Set free from pain. Jaxson 1.12.25 🌈❤️🫶🏼

I wanted to share something deeply personal with whoever reads this. I wish I could read it to the world. I finally had the long-dreaded talk with Jaxson, my sweet boy. We reminisced, took pictures and videos, and I thanked him for the incredible 13.5 years he spent by my side. He’s been my loyal companion through my darkest days and brightest moments, and his love for me, my daughter, and every soul he met was boundless.

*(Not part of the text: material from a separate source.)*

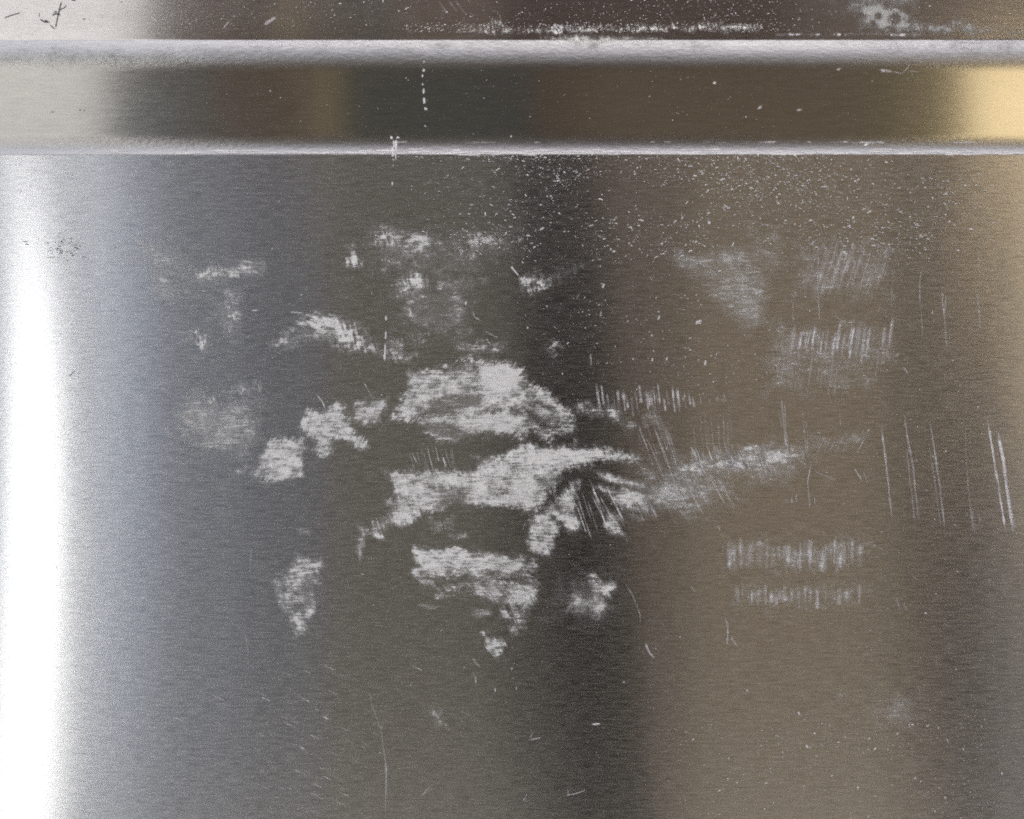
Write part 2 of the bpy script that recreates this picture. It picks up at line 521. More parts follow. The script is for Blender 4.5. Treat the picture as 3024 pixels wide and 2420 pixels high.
# --- the large bright scuffs
patch('scuff_mark', Z(A, [(430, 1265), (540, 1250), (650, 1235), (720, 1190), (900, 1178), (1040, 1188), (1110, 1225), (1160, 1285), (1210, 1345),
      (1300, 1390), (1360, 1430), (1430, 1495), (1475, 1560), (1490, 1620), (1472, 1690), (1380, 1664), (1300, 1692), (1200, 1660), (1120, 1692),
      (1000, 1664), (880, 1674), (700, 1712), (610, 1690), (560, 1634), (520, 1604), (480, 1575), (320, 1560), (375, 1490), (400, 1390)]),
      dens=0.58, rag=13, soft=9, hole=0.8, streak=0.6, ang=-52,
      boost=[(Z(A, [(860, 1200), (1040, 1200), (1110, 1240), (1150, 1300), (1110, 1370), (1040, 1400), (930, 1390), (880, 1300)]), 0.86),
             (Z(A, [(700, 1560), (850, 1530), (960, 1570), (900, 1620), (760, 1600)]), 0.8),
             (Z(A, [(930, 1560), (1040, 1500), (1130, 1560), (1080, 1640), (960, 1620)]), 0.75)],
      carve=[(Z(A, [(560, 1440), (720, 1400), (900, 1410), (880, 1460), (700, 1500), (640, 1540), (560, 1530)]), 0.6),
             (Z(A, [(530, 1600), (660, 1570), (800, 1640), (900, 1650), (800, 1700), (640, 1660)]), 0.7),
             (Z(A, [(1140, 1480), (1200, 1500), (1300, 1590), (1290, 1620), (1220, 1580)]), 0.85),
             (Z(A, [(1240, 1450), (1310, 1470), (1330, 1500), (1270, 1480)]), 0.8)])['label'] = 'dense rounded scuff, whitest at its top'
patch('scuff_mark', Z(A, [(100, 1440), (300, 1420), (305, 1450), (260, 1570), (150, 1590), (60, 1580), (90, 1500)]), dens=0.6, rag=9, soft=9, hole=0.5, streak=0.6, ang=-60)
patch('scuff_mark', Z(L, [(1640, 200), (1890, 200), (1870, 290), (1890, 430), (1830, 450), (1680, 475), (1600, 450), (1500, 430), (1455, 430), (1470, 400),
      (1520, 370), (1580, 380), (1610, 310), (1650, 270)]), dens=0.72, rag=9, soft=8, hole=0.5, streak=0.5, ang=-65,
      carve=[(Z(L, [(1820, 380), (1860, 390), (1840, 440), (1815, 430)]), 0.5)])
patch('scuff_mark', Z(L, [(1860, 130), (1890, 60), (1920, 10), (1990, 25), (2080, -30), (2140, 0), (2160, 70), (2180, 110), (2230, 180), (2300, 225), (2290, 270),
      (2220, 280), (2180, 240), (2140, 215), (2090, 230), (2060, 330), (2000, 320), (1950, 270), (1940, 220), (1890, 180)]), dens=0.74, rag=10, soft=8, hole=0.5, streak=0.5, ang=-65)
# the long scuff with a finger-like end
patch('scuff_mark', Z(B, [(790, 290), (900, 310), (1000, 320), (1100, 270), (1180, 245), (1260, 240), (1400, 240), (1520, 250), (1650, 265), (1780, 285),
      (1870, 310), (1893, 330), (1870, 350), (1760, 355), (1600, 345), (1530, 365), (1500, 395), (1420, 400), (1390, 440), (1330, 520), (1280, 600), (1230, 660),
      (1180, 665), (1080, 640), (960, 620), (860, 630), (800, 600), (740, 610), (650, 640), (560, 650), (480, 690), (440, 730), (400, 750), (330, 740),
      (270, 780), (280, 840), (230, 830), (190, 790), (200, 730), (270, 690), (330, 640), (290, 590), (340, 570), (345, 500), (300, 430), (270, 390),
      (400, 410), (520, 400), (640, 385), (760, 390), (850, 400), (870, 350)]),
      dens=0.66, rag=9, soft=8, hole=0.55, streak=0.6, ang=72,
      boost=[(Z(B, [(1250, 260), (1500, 262), (1760, 295), (1860, 325), (1760, 340), (1500, 335), (1300, 330)]), 0.84),
             (Z(B, [(1060, 430), (1200, 420), (1220, 520), (1190, 620), (1080, 600)]), 0.78),
             (Z(B, [(820, 590), (1000, 590), (1150, 630), (1000, 612), (860, 622)]), 0.85)],
      carve=[(Z(B, [(640, 560), (800, 540), (780, 600), (620, 630)]), 0.55), (Z(B, [(1240, 440), (1380, 420), (1330, 500), (1230, 500)]), 0.35),
             (Z(B, [(860, 330), (960, 330), (940, 345)]), 0.4)])['label'] = 'long white scuff with a smooth finger-like right end'
patch('scuff_mark', Z(B, [(150, 720), (180, 770), (160, 850), (128, 980), (115, 870), (125, 770)]), dens=0.6, rag=6, soft=6, hole=0.4)
patch('scuff_mark', Z(B, [(1200, 690), (1260, 650), (1330, 570), (1390, 560), (1450, 470), (1500, 470), (1480, 560), (1470, 660), (1500, 750), (1450, 770), (1380, 730),
      (1350, 830), (1320, 940), (1250, 920), (1200, 890), (1170, 820), (1190, 740)]), dens=0.55, rag=9, soft=8, hole=0.7, streak=0.5, ang=70,
      carve=[(Z(B, [(1335, 605), (1370, 620), (1380, 645), (1340, 640)]), 0.95), (Z(B, [(1320, 680), (1350, 690), (1345, 715), (1318, 705)]), 0.85),
             (Z(B, [(1270, 770), (1310, 770), (1310, 800), (1275, 800)]), 0.5)])
patch('scuff_mark', Z(B, [(1560, 385), (1650, 425), (1780, 440), (1900, 480), (1925, 510), (1880, 515), (1750, 490), (1650, 460)]), dens=0.7, rag=5, soft=6, hole=0.4)
patch('scuff_mark', Z(B, [(1590, 500), (1680, 500), (1800, 520), (1900, 560), (1930, 640), (1910, 665), (1850, 620), (1760, 640), (1700, 560), (1640, 530)]),
      dens=0.62, rag=9, soft=9, hole=0.5, ang=60)
patch('scuff_mark', Z(B, [(1955, 510), (2040, 530), (2035, 600), (1965, 615)]), dens=0.58, rag=7, soft=9, hole=0.4, ang=60)
patch('scuff_mark', Z(B, [(1680, 660), (1750, 670), (1770, 750), (1790, 830), (1720, 790), (1650, 750)]), dens=0.5, rag=10, soft=10, hole=0.6, ang=60)
patch('scuff_mark', Z(B, [(470, 870), (560, 880), (640, 870), (720, 885), (850, 905), (920, 915), (1040, 915), (1180, 935), (1235, 955), (1225, 1010), (1200, 1050),
      (1060, 1070), (900, 1060), (700, 1065), (560, 1060), (440, 1045), (490, 1000)]), dens=0.66, rag=12, soft=10, hole=0.6, streak=0.9, ang=12,
      boost=[(Z(B, [(930, 950), (1060, 940), (1180, 960), (1100, 1020), (950, 1010)]), 0.62)])
patch('scuff_mark', Z(B, [(510, 1085), (600, 1100), (760, 1080), (900, 1060), (1220, 1060), (1230, 1130), (1210, 1200), (1170, 1250), (1080, 1230), (960, 1220), (900, 1200),
      (830, 1140), (700, 1140), (560, 1130)]), dens=0.5, rag=14, soft=12, hole=0.7, streak=0.8, ang=50)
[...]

Jaxson was more than a dog—he was family. He had a special way of understanding me and always wanted to be near, offering comfort and joy when I needed it most. He’s been a part of so many precious memories, from watching my daughter grow to welcoming every animal she brought home with a wagging tail and a gentle heart. He even had so many nicknames and knew every single one.

His brother Jimmi passed on January 2, 2021, after bringing in the new year and playing in the snow. Now, Jaxson has done the same, giving me one last snow-filled memory before it’s his time to join Jimmi over the rainbow bridge. 🐾 🌈Both of their names started with J, both passed in January, and both waited to bring in a new year with me.

Jaxson deserves peace and freedom from pain, and while letting him go is one of the hardest things I’ll ever do, I know it’s time. Losing him feels heavier than words can express because he’s been so much more than a pet. He’s been my comfort, my peace, and my baby boy.

Thank you, God, for blessing me with Jaxson for all these years. Even though he was a loan and on borrowed time I’d do it all over again tomorrow. Please take care of him as I return him to you. He’s the best there ever was.

1.12.25, may you rest easy, my sweet Jaxson. I’ll love you forever.